Thursday, January 14, 2010

posted Jan 14, 2010, 2:24 PM by Jeremy Poehnert   [ updated Jan 14, 2010, 2:39 PM ]
There was an earthquake in Haiti.  According to the initial reports Port-Au-Prince, which is also the capital, is completely devastated.  It's still too early to gauge the extent of injuries and deaths, but the early estimates are staggering.

The early reports are still fragmented and incomplete, but it sounds like the local government is completely overwhelmed.  Haiti is, if I remember correctly, one of the poorest countries in the world.  I can't imagine what it must be like to have to deal with something like this.  Our resources were inadequate in the face of Hurricane Katrina, and we were overwhelmed by the chaos caused by the flooding.  What can it be like in a place with less resources and a less developed infra-structure?

There are already international relief efforts, from governments and nonprofit organizations, moving in.  But there are never enough resources, and nothing can undo the loss of life.

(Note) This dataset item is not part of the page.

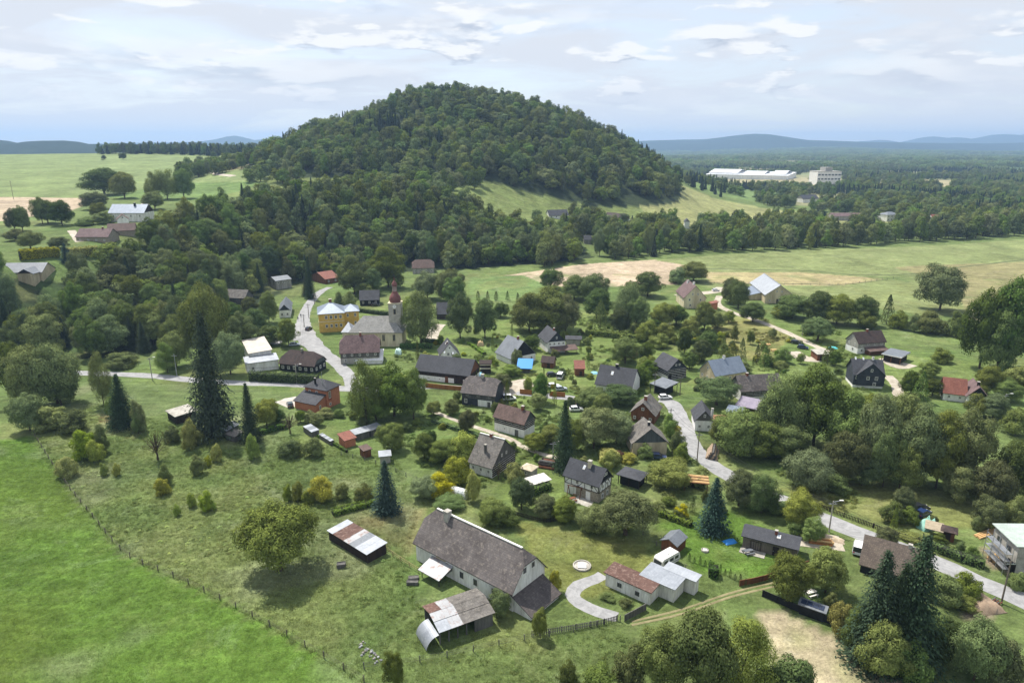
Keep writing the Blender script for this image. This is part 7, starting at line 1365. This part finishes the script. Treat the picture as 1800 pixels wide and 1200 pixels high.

I can't help but thinking about factors that exacerbate situations like this.  What if countries like Haiti had more support in developing and sustaining their economies and their infrasturctures?  What if they didn't have to wrestle with such severe poverty?  Would they be a better place to cope with something like this?  Would the loss of life be lessened?

Unfortunately, while the international community tends to respond to emergency situations, like an earthquake, we rarely want to invest in systemic, long term development that can help prevent or reduce the costs of these events.